La question du rapatriement des Afghans ayant réellement aidé les forces françaises, a été très tôt et très sérieusement étudiée au cas par cas par le ministère des affaires étrangères et la mission de défense, et instruite en conscience, dossier après dossier. Il est donc faux de dire que la France abandonna ses anciens auxiliaires et le parallèle souvent établi avec la question des harkis ne revêt guère de sens. Il a quelque chose de stupide et d’abject. Il est vrai que l’entrée brutale des talibans dans Kaboul peut entraîner, ce qu’à Dieu ne plaise, des représailles et des règlements de compte. Cela étant, la France n’ayant peu ou plus de troupes sur zone et aucunement les moyens de s’assurer dans l’urgence et sous la pression, de la légitimité des demandes, ni d’éventuelles conséquences sécuritaires pour le territoire national, notre pays pare au plus pressé et fait au mieux.
L’engagement des occidentaux en Afghanistan, dont il ne m’appartient pas ici de juger de la légitimité initiale, constitue in fine un échec politique, mais paradoxalement un succès militaire ;
L’engagement international a donc été in fine un clair échec politique, puisque nos pays ont défini comme préalable au retrait, des objectifs “jeffersoniens” fort éloignés des réalités afghanes et donc par nature inatteignables, d’autant que le rôle trouble du voisin pakistanais reste à évaluer. Il s’en est suivi une présence de 20 ans. Or chacun sait qu’au-delà d’une dizaine d’années, toute forme de présence militaire, fut-elle amicale, est mécaniquement perçue comme une occupation par les populations. C’est à cause de cette perception que les talibans, un temps très discrédités, se sont refait une légitimité inattendue ;
D’un point de vue militaire, le terrain a été conquis et tenu, l’ennemi fut dans un premier temps chassé et lorsque nécessaire détruit dans le cadre du droit. Les forces occidentales n’ont connu aucune défaite. A titre d’exemple, l’embuscade d’Uzbin de très triste mémoire, qui ne saurait être qualifiée de bataille, a fait beaucoup plus de pertes chez l’ennemi que dans nos rangs. Toutes les épreuves de force, à l’image de la bataille d’Alasay, ont tourné en notre faveur.
Les militaires français peuvent et doivent être fiers de la mission accomplie.
Les forces occidentales, se sont retirées en bon ordre, comme d’ailleurs le firent jadis les forces russes.

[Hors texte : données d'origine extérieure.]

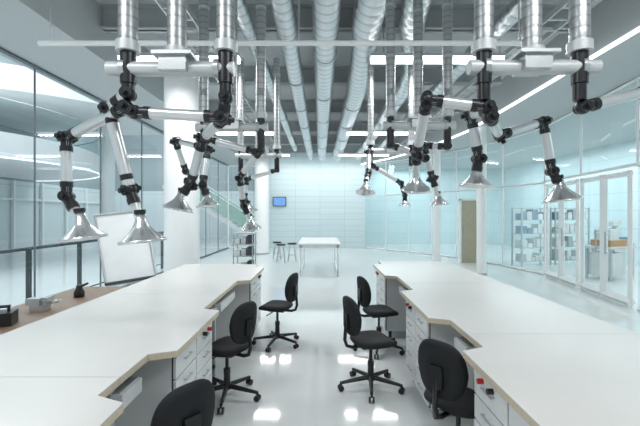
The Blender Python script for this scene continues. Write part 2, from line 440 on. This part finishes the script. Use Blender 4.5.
# --- near right station
b=MB(); y=2.3
drop(b,0.99,y,2.70); drop(b,1.28,y,2.66); drop(b,1.57,y,2.70)
header(b,0.90,1.68,1.28,y,2.60)
for x in (0.99,1.57):
    b.tube((x,y,2.50),(x,y,2.70),0.046,'black'); b.tube((x,y,2.40),(x,y,2.52),0.038,'black')
arm(b,[(1.01,2.3,2.36),(0.66,2.35,2.42),(0.70,2.75,2.15),(0.757,3.0,2.00)],hs=0.8)
arm(b,[(1.03,2.32,2.34),(1.09,2.75,2.43),(1.17,2.8,2.12),(1.15,2.8,2.02)],hs=0.85)
arm(b,[(1.03,2.3,2.30),(1.32,2.8,2.29),(1.76,3.0,2.44),(1.83,3.0,2.05),(1.89,3.0,1.94)])
arm(b,[(1.59,2.3,2.36),(2.06,2.35,2.48),(2.30,2.4,2.05),(2.34,2.4,1.92)])
b.make('fume_extraction_arm')
# --- mid right station
b=MB(); y=4.0
drop(b,0.74,y,2.74,r=0.05); drop(b,1.03,y,2.68,r=0.05); drop(b,1.34,y,2.74,r=0.05)
header(b,0.66,1.42,1.03,y,2.64)
for x in (0.74,1.34): b.tube((x,y,2.40),(x,y,2.72),0.04,'black')
arm(b,[(1.34,4.0,2.42),(1.12,4.1,2.45),(1.24,4.2,2.10),(1.31,4.2,1.90)],hs=0.75)
arm(b,[(0.74,4.0,2.44),(1.08,3.9,2.28)],hood=False)
b.make('fume_extraction_arm')
# --- far right station
b=MB(); y=6.0
drop(b,0.80,y,2.80,r=0.05); drop(b,1.12,y,2.74,r=0.05); drop(b,1.44,y,2.80,r=0.05)
header(b,0.72,1.52,1.12,y,2.70)
for x in (0.80,1.44): b.tube((x,y,2.46),(x,y,2.80),0.04,'black')
arm(b,[(0.80,6.0,2.50),(0.72,5.6,2.62),(0.66,5.2,2.25),(0.60,5.0,2.09)],hs=0.9)
arm(b,[(0.84,6.0,2.46),(1.3,6.1,2.2),(1.36,6.1,2.0),(1.36,6.1,1.93)],hs=0.75)
b.make('fume_extraction_arm')

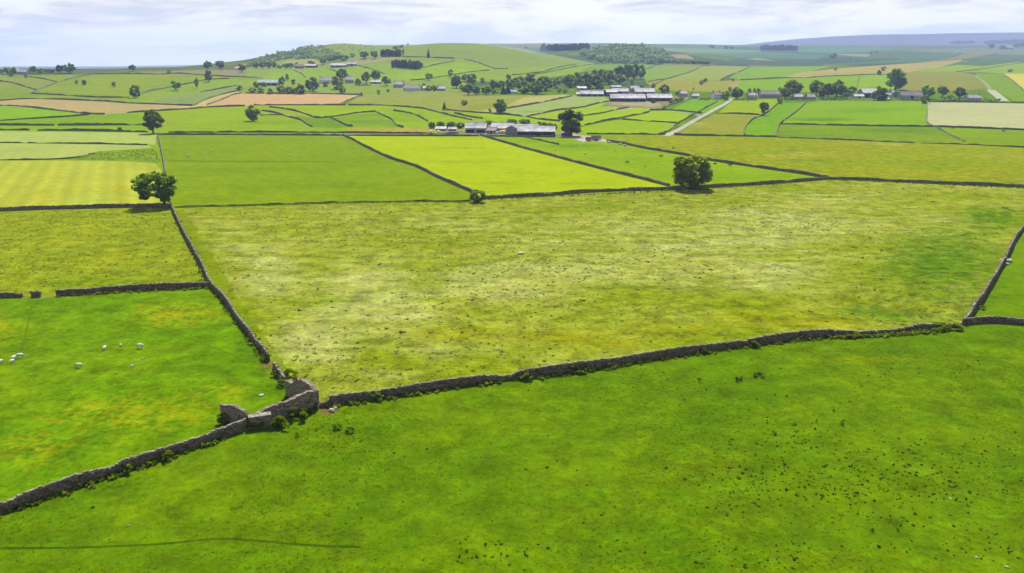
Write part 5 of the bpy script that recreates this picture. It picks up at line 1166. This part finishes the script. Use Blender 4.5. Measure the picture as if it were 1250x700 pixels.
B('house', 'dark purple cottages left of the white cottage row', 'cottage', 487, 107, 12, 7, 9, -6, 'limewall', 'slate', 'house', .55, GL, 2, 4)
B('terrace', 'white and pink cottage row below the middle village', 'terrace', 502.5, 111, 20, 6.6, 9, 2, 'whitewall', 'stoneslate', 'house', .55, GL, 2, 5)
B('cottage', 'small white cottage right of the cottage row', 'cottage', 518, 110.8, 6.5, 5.4, 7, 30, 'whitewall', 'slate', 'house', .58, GL, 1, 2)
B('cottage', 'purple-roofed bungalow left of the middle wood', 'cottage', 539, 111, 9, 5.4, 8, 0, 'limewall', 'slate', 'house', .5, GL, 1, 3)
B('cottage', 'pale-roofed bungalow half hidden inside the middle wood', 'cottage', 626, 114.2, 9, 4.4, 8, 0, 'whitewall', 'sheet', 'house', .5, GL, 1, 3)
B('farmhouse', 'pale hill farm roof on the left skyline', 'farmhouse', 30, 90.4, 12, 5.4, 10, -10, 'limewall', 'sheet', 'house', .5, 'hill farm on the left skyline', 1, 3)
B('barn', 'long low barn of the hill farm on the left skyline', 'barn', 20, 89.8, 14, 6, 12, 8, 'limewall', 'greensheet', 'barn', .5, 'hill farm on the left skyline', 0, 3)
B('barn', 'distant purple-roofed farm at the far right', 'barn', 1228, 60.4, 15, 4, 20, -6, 'greyclad', 'slate', 'barn', .5, 'distant farm at the far right', 0, 3)

# ---------------------------------------------------------------- cars, trailers, boxes, wrapped bales
M['carwhite'] = simple('white_car_paint', (.75, .75, .76), .3, .5, .02, 1)
M['carblue'] = simple('dark_car_paint', (.05, .06, .09), .3, .5, .05, 1)
M['tyre'] = simple('tyre_rubber', (.02, .02, .02), .9, .2, .1, 3)
M['wrap'] = simple('white_silage_wrap', (.78, .79, .78), .4, .4, .04, 2)
M['rust'] = simple('rusty_steel', (.32, .13, .08), .8, .2, .25, 2)
def car(label, px, py, rz, mat='carwhite', group='cars parked by the village houses'):
    p = at(px, py); o = tag(empty('parked_car', p, R(rz)), label, 'car', group)
    prof = [(-2.1, .35), (2.1, .35), (2.15, .75), (1.3, .9), (.6, 1.45), (-1.3, 1.48), (-2.0, .95), (-2.15, .8)]
    mb = MB(); n = len(prof)
    v = [(x, -.85, z) for x, z in prof] + [(x, .85, z) for x, z in prof]
    mb.add(v, [tuple(range(n)), tuple(range(2 * n - 1, n - 1, -1))] + [(i, i + n, (i + 1) % n + n, (i + 1) % n) for i in range(n)])
    mb.build('body', M[mat], o)
    mb = MB()
    for s in (-1, 1):
        y = s * .86
        q = [(-1.6, .98), (1.1, .95), (.55, 1.36), (-1.25, 1.38)]
        v = [(x, y, z) for x, z in q] + [(x, y + s * .01, z) for x, z in q]
        mb.add(v, [(4, 5, 6, 7), (0, 1, 5, 4), (1, 2, 6, 5), (2, 3, 7, 6), (3, 0, 4, 7)])
    mb.build('window', M['glass'], o)
    for x in (-1.3, 1.35):
        for y in (-.8, .8):
            mb = MB(); mb.tube([(x, y - .12, .33), (x, y + .12, .33)], [.33, .33], 10); mb.build('wheel', M['tyre'], o)
    return o
car('white car beside the dark-roofed bungalow, left one', 840.5, 121.4, 10); car('white car beside the dark-roofed bungalow, right one', 854.5, 121.2, -6)
car('white car in front of the long stone barn', 1099, 121.8, 4); car('white car left of the long stone barn, by the dark house', 1086.5, 121.6, 20); car('white car in front of the dense tree clump', 1036, 121.2, 0)
car('white car below the small pale-roofed shed by the beech wood', 694, 112, 8); car('second white car by the beech wood, nearer the shed', 698, 112.4, -10); car('white car beside the small white hill shed', 1164, 122.6, 0)
bpy.data.objects[-1] if False else None
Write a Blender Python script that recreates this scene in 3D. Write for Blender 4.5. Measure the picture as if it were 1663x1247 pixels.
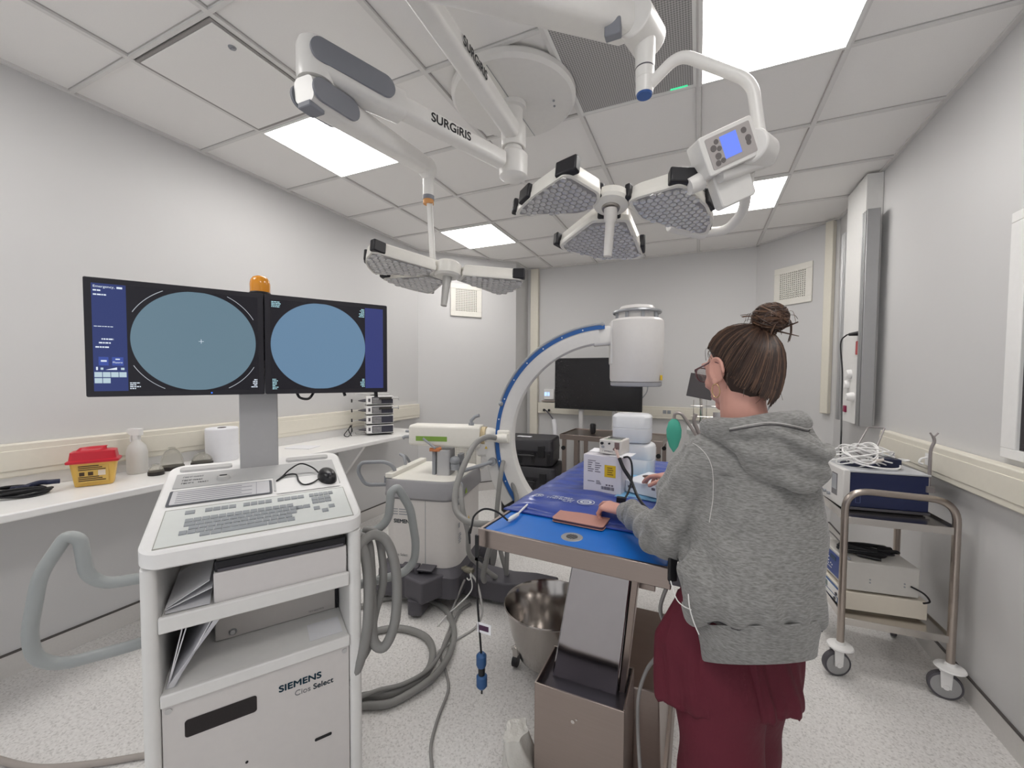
import bpy, math, random
from mathutils import Vector, Matrix
random.seed(7)
PI = math.pi
scene = bpy.context.scene
for o in list(bpy.data.objects): bpy.data.objects.remove(o)
COL = scene.collection

# ---------------------------------------------------------------- camera
W_PX = 1663.0
def make_camera():
    yaw, pitch, roll, f = -0.4099, -0.0367, 0.0071, 652.4
    fwd = Vector((math.sin(yaw)*math.cos(pitch), math.cos(yaw)*math.cos(pitch), math.sin(pitch)))
    right = Vector((math.cos(yaw), -math.sin(yaw), 0))
    up = right.cross(fwd)
    r2 = right*math.cos(roll) + up*math.sin(roll)
    u2 = -right*math.sin(roll) + up*math.cos(roll)
    cd = bpy.data.cameras.new('camera'); co = bpy.data.objects.new('camera', cd); COL.objects.link(co)
    m = Matrix((r2, u2, -fwd)).transposed().to_4x4(); m.translation = Vector((0, 0, 1.47))
    co.matrix_world = m
    cd.sensor_fit = 'HORIZONTAL'; cd.sensor_width = 36.0; cd.lens = f/W_PX*36.0
    cd.shift_x = -18.5/W_PX; cd.shift_y = 9.4/W_PX
    cd.clip_start = 0.02; cd.clip_end = 60
    scene.camera = co
make_camera()

# ---------------------------------------------------------------- world, exposure
wd = bpy.data.worlds.new('world'); scene.world = wd; wd.use_nodes = True
wd.node_tree.nodes['Background'].inputs[0].default_value = (0.95, 0.97, 1.0, 1)
wd.node_tree.nodes['Background'].inputs[1].default_value = 0.75
scene.view_settings.view_transform = 'Standard'
scene.view_settings.look = 'None'
scene.view_settings.gamma = 1
scene.view_settings.use_curve_mapping = False
scene.view_settings.exposure = 0.1
PANEL_STRENGTH = 12.5

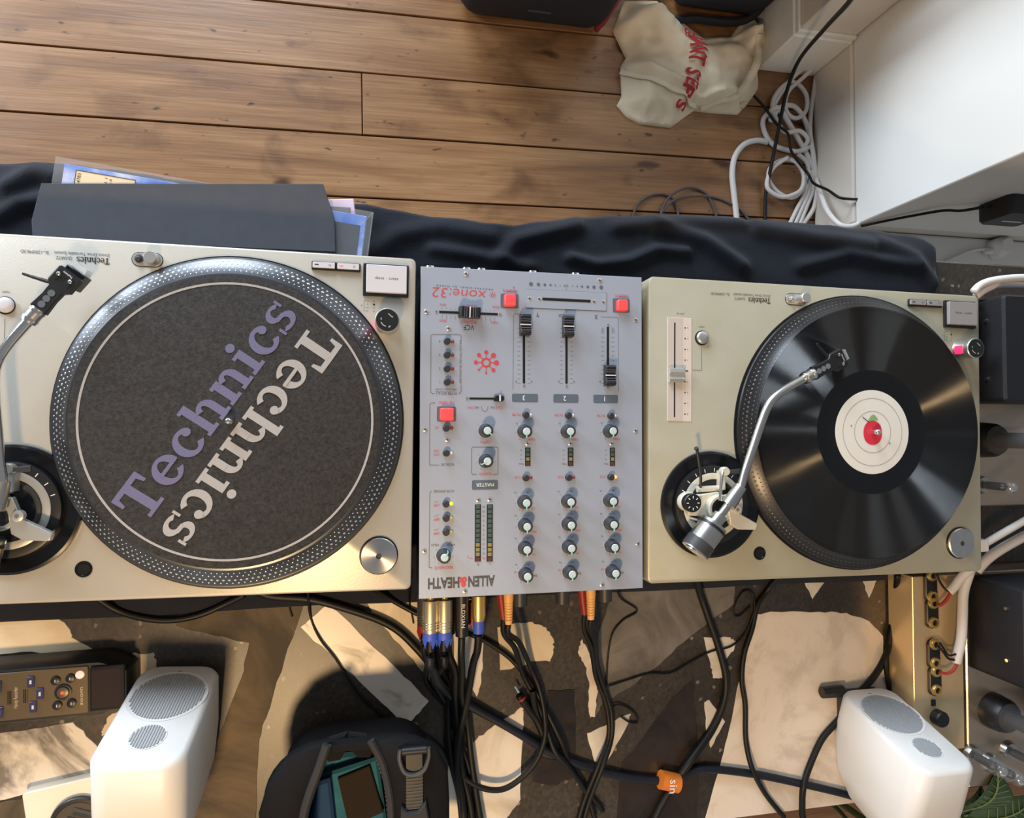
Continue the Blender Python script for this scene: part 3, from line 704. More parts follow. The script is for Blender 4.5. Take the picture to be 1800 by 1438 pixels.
for R_ in (.0400, .0245):
    o = MB()
    for i in range(72):
        a, b_ = 2*PI*i/72, 2*PI*(i+1)/72
        o.flat([(R_*math.cos(a), R_*math.sin(a)), ((R_+.0005)*math.cos(a), (R_+.0005)*math.sin(a)), ((R_+.0005)*math.cos(b_), (R_+.0005)*math.sin(b_)), (R_*math.cos(b_), R_*math.sin(b_))], 0)
    o.build('label_ring', M_LINE, lb, (0, 0, .0041))
MB().flat([(.0135*math.cos(a)*(1-.06*math.cos(2*a)), .0143*math.sin(a)-.001) for a in [2*PI*i/40 for i in range(40)]], 0).build('red_fruit_print', mat('red_print', (212, 44, 66), .55), lb, (0, 0, .0042))
MB().flat([(-.0065+.0135*t_, .0130+.0062*math.sin(PI*t_)+.0025*t_) for t_ in [i/12 for i in range(13)]] + [(-.0065+.0135*t_, .0125+.0022*t_) for t_ in [i/6 for i in range(6, -1, -1)]], 0).build('leaf_print', mat('green_print', (136, 170, 110), .6), lb, (0, 0, .0044))
o = MB(); quad_line(o, (-.0140, .0178), (-.0055, .0118), .0009, 0); o.build('stalk_print', M_INK, lb, (0, 0, .0046))
for x, y in ((-.029, .0075), (.023, -.0135)): MB().flat(circle(x, y, .0009, 10), 0).build('label_speck', M_INKG, lb, (0, 0, .0042))
# ------------------------------------------------------------------ mixer
M_MIX = mat('mixer_grey', (166, 175, 192), 0.45, 0.3, bump=(500, .05, U))
M_MIXD = mat('mixer_black_side', (24, 24, 26), 0.5)
M_RED = mat('red_button', (246, 78, 80), 0.45, emit=0.12)  # plain plastic, no lamp; a faint glow is added to the red
M_REDINK = mat('red_ink', (206, 66, 74), 0.6)
M_SLATE = mat('slate_panel_ink', (84, 98, 114), 0.55)
M_CAPW = mat('knob_cap_pale', (188, 203, 208), 0.4)
M_TEAL = mat('knob_pointer_teal', (146, 206, 204), 0.45)
M_KNOB = mat('knob_charcoal', (50, 51, 56), 0.45)
M_BTN = mat('button_charcoal', (42, 43, 48), 0.5)
M_SCREW = mat('screw_nickel', (214, 208, 202), 0.3, 0.8)
M_LEDR = mat('led_red_off', (140, 40, 44), 0.25)
M_LEDC = mat('led_clear', (206, 204, 198), 0.2)
M_LEDY = mat('led_yellow_dim', (196, 186, 84), 0.3)
M_LEDYON = mat('led_yellow_on', (250, 236, 60), 0.3, emit=1.2)
M_LEDO = mat('led_orange_on', (255, 150, 50), 0.3, emit=2.0)
M_GREENS = mat('meter_green', (72, 92, 86), 0.3)
M_YELS = mat('meter_yellow', (142, 132, 82), 0.3)
M_REDS = mat('meter_red', (92, 58, 62), 0.3)
M_FADER = mat('fader_black', (26, 27, 30), 0.35)
MH = ZT - TB
mixer = thing('dj_mixer', 'grey mixer console with red square buttons between the two turntables', 'mixer', (0, 0, TB))
MWD, MDP = .2522, .3550
MB().box(.002, MWD-.002, .004, MDP-.002, .008, MH-.0015).build('chassis', M_MIXD, mixer)
for fx in (.03, MWD-.03):
    for fy_ in (.03, MDP-.03): MB().lathe([(.009, .0029), (.010, .009)], (fx, fy_, 0), 16).build('foot', M_RUB, mixer)
MB().slab([(0, 0), (MWD, 0), (MWD, MDP), (0, MDP)], MH-.0016, MH, .0005).build('top_panel', M_MIX, mixer)
def mp(x, y): q = at(x, y, ZT); return q.x, q.y
def mtxt(s, x, y, cap_px, m, w_px=None, rz=PI, **k):
    a = mp(x, y); sc = 1/1580.0
    return text(s, a[0], a[1], MH+.0003, cap_px*sc, m, mixer, rz, w_px*sc if w_px else None, **k)
def mline(pts, m=M_INKG, wd=.0005, nm='printed_line'):
    o = MB(); w_ = [mp(*p) for p in pts]
    for a, b_ in zip(w_[:-1], w_[1:]): quad_line(o, a, b_, wd, 0)
    o.build(nm, m, mixer, (0, 0, MH+.0003))
# knobs share their meshes
me_knob = MB().lathe([(.0078, 0), (.0078, .0012), (.0072, .002), (.0066, .0125), (.0058, .0138)], n=28).mesh('knob', M_KNOB)
me_skirt = MB().lathe([(.0080, 0), (.0080, .0008)], n=28).mesh('skirt', M_ALU)
me_cap = MB().lathe([(.0041, .0135), (.0041, .0143), (.0035, .0148)], n=24).mesh('cap', M_CAPW)
me_ptr = MB().box(-.0006, .0006, .0010, .0060, .0138, .0150).box(-.0006, .0006, .0058, .0072, .004, .0138).mesh('pointer', M_TEAL)
def knob(x, y, deg):
    a = mp(x, y); k = link('knob', me_knob, mixer, (a[0], a[1], MH), math.radians(deg))
    link('skirt', me_skirt, k); link('cap', me_cap, k); link('pointer', me_ptr, k); return k
def scale_marks(x, y, n=7):
    a = mp(x, y); o = MB()
    for i in range(n):
        q = math.radians(-60 + 300*i/(n-1)); r0, r1 = .0092, .0106
        quad_line(o, (a[0]+r0*math.cos(q), a[1]+r0*math.sin(q)), (a[0]+r1*math.cos(q), a[1]+r1*math.sin(q)), .0003, 0)
    o.build('knob_scale', M_INKG, mixer, (0, 0, MH+.0003))
chs = (('1', 1), ('2', 0), ('3', -1))
KX = {'lo': ((1071,879),(997.6,880.4),(921,882)), 'mid': ((1072,919.6),(998.4,920.4),(922,922.8)), 'hi': ((1073.6,958.8),(998.7,960.4),(922,962.8)),
      'gain': ((1075,1003.6),(1000,1005),(922.8,1009)), 'send': ((1070.5,757.6),(996.7,758.3),(921,758.3))}
for key, pts in KX.items():
    for (x, y) in pts:
        knob(x, y, 180); scale_marks(x, y)
        if key == 'send': mtxt('TRIM', x+14, y+14, 4, M_REDINK)
        else: mtxt({'lo': 'LO', 'mid': 'MID', 'hi': 'HI', 'gain': 'PAD'}[key], x+16, y+12 if key != 'gain' else y+3, 4, M_REDINK if key != 'gain' else M_INKG)
        if key != 'send':
            mtxt('+6', x-15, y-16, 3, M_INKG); mtxt('-30', x+7, y-17, 3, M_INKG)
            if key != 'gain': mtxt('0', x-2, y+15, 3.4, M_REDINK)
            else: mtxt('LINE', x-15, y-3, 3.2, M_REDINK)
        else: mtxt('10', x-13, y-14, 3, M_INKG)
knob(853.5, 757, 225); scale_marks(853.5, 757); mtxt('DEPTH', 853, 777, 4.6, M_REDINK, 17)
knob(853.5, 810, 118); scale_marks(853.5, 810); mtxt('MONITOR', 853, 833, 4.6, M_REDINK, 22)
knob(779.5, 976, -34); scale_marks(779.5, 976); mtxt('RESONANCE', 780, 998, 5, M_REDINK, 31); mtxt('MILD', 764.5, 958, 4, M_INKG); mtxt('WILD', 793, 957.5, 4, M_INKG)
# push buttons with a small lamp at their side
me_btn = MB().lathe([(.0037, 0), (.0036, .0052), (.0028, .0062)], n=20).mesh('push_button', M_BTN)
me_led = {}
def led_mesh(m):
    if m.name not in me_led: me_led[m.name] = MB().lathe([(.0018, 0), (.0018, .0014), (.0012, .0022), (.0004, .0025)], n=14).mesh('lamp', m, ang=1.2)
    return me_led[m.name]
def button(x, y, ledm):
    a = mp(x-1.5, y+.5); b_ = link('push_button', me_btn, mixer, (a[0], a[1], MH)); link('lamp', led_mesh(ledm), b_, (.0060, 0, 0))
for x, y in ((1074,730.6),(999.6,729.8),(925,729)): button(x, y, M_LEDC); mtxt('FILTER', x-18, y, 4, M_REDINK, 15)
for i, (x, y) in enumerate(((1074,838),(1000,838.7),(925,839.4))): button(x, y, M_LEDO if i == 0 else M_LEDR); mtxt('CUE', x-15, y, 4, M_REDINK, 10)
for i, y in enumerate((600, 624, 648.3, 671.7)): button(787, y, M_LEDR); mtxt(str(4-i), 773, y, 4, M_INKG)
button(785.5, 752.5, M_LEDR); mtxt('x2', 768, 752.5, 4.5, M_REDINK); button(785.5, 796, M_LEDC); mtxt('ON', 767, 792.5, 4.2, M_REDINK); mtxt('LFO', 767, 799, 4.2, M_REDINK)
for i, (y, s_) in enumerate(((885, 'LPF'), (910, 'BPF'), (934.5, 'HPF'))):
    button(785, y, M_LEDYON if i == 0 else M_LEDY); mtxt(s_, 767, y+3, 4.4, M_REDINK, 9); mline([(763, y-2.5), (768, y-3), (771, y-6 if i else y-4)], wd=.0003)
# red square buttons on slate grounds
def red_button(x0, y0, x1, y1, gx0, gy0, gx1, gy1):
    cx, cy = mp((gx0+gx1)/2, (gy0+gy1)/2); a = mp(gx0, gy0); b_ = mp(gx1, gy1)
    MB().flat(rrect(cx, cy, b_[0]-a[0], a[1]-b_[1], .0016), 0).build('slate_ground', M_SLATE, mixer, (0, 0, MH+.0003))
    cx, cy = mp((x0+x1)/2 - 1.2, (y0+y1)/2 + .8)
    MB().slab(rrect(cx, cy, (x1-x0)/1580, (y1-y0)/1580, .0022), MH+.0002, MH+.0068, .0012).build('square_button', M_RED, mixer)
red_button(774.6, 716.7, 798, 738.6, 768, 714.5, 801.6, 741); mtxt('TAP-TEMPO', 785, 707.5, 4.6, M_REDINK, 27)
red_button(886.5, 518, 907, 539, 880, 516, 911.5, 542.6); mtxt('TRANSMUTE', 897, 511, 4.6, M_REDINK, 27); mtxt('Y', 903, 505, 4.5, M_INKG)
red_button(1083, 527, 1103, 547.6, 1077, 524.5, 1106.7, 550); mtxt('TRANSMUTE', 1093.4, 520.3, 4.6, M_REDINK, 26)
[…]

Ces deux engagements internationaux ne sont en rien comparables aux cuisantes défaites connues au XIXème siècles par l’armée britannique et servant encore trop souvent de référence. Parler de défaite est une insulte faite aux militaires morts et blessés pour la France en Afghanistan.
Les forces armées françaises ont rempli leur mission de façon exemplaire, avec efficacité, humanité et dans le respect du droit. Dans ce cadre, la Gendarmerie a fait un travail exceptionnel, démontrant une valeur militaire haute et intacte, aux côtés des autres armées et de nos frères afghans.
Les forces armées françaises ont rempli leur mission de façon exemplaire, avec efficacité, humanité et dans le respect du droit. Dans ce cadre, la Gendarmerie a fait un travail exceptionnel, démontrant une valeur militaire haute et intacte, aux côtés des autres armées et de nos frères afghans.
Au final, je ne puis dire si l’engagement international a été ou non, justifié. Je ne saurais parler de l’avenir car assurément, le plus dur commence pour les talibans. En revanche, ce que je tiens à exprimer avec certitude pour l’avoir vu et vécu, c’est que les militaires français y ayant servi, terriens, marins, aviateurs et Gendarmes, peuvent et doivent être fiers de la mission accomplie. Leur engagement au combat n’a pas à être minoré par “ceux de l’arrière”. Ils ont été exemplaires, et pour partie héroïques. Ils méritent la pleine reconnaissance et estime de la Patrie.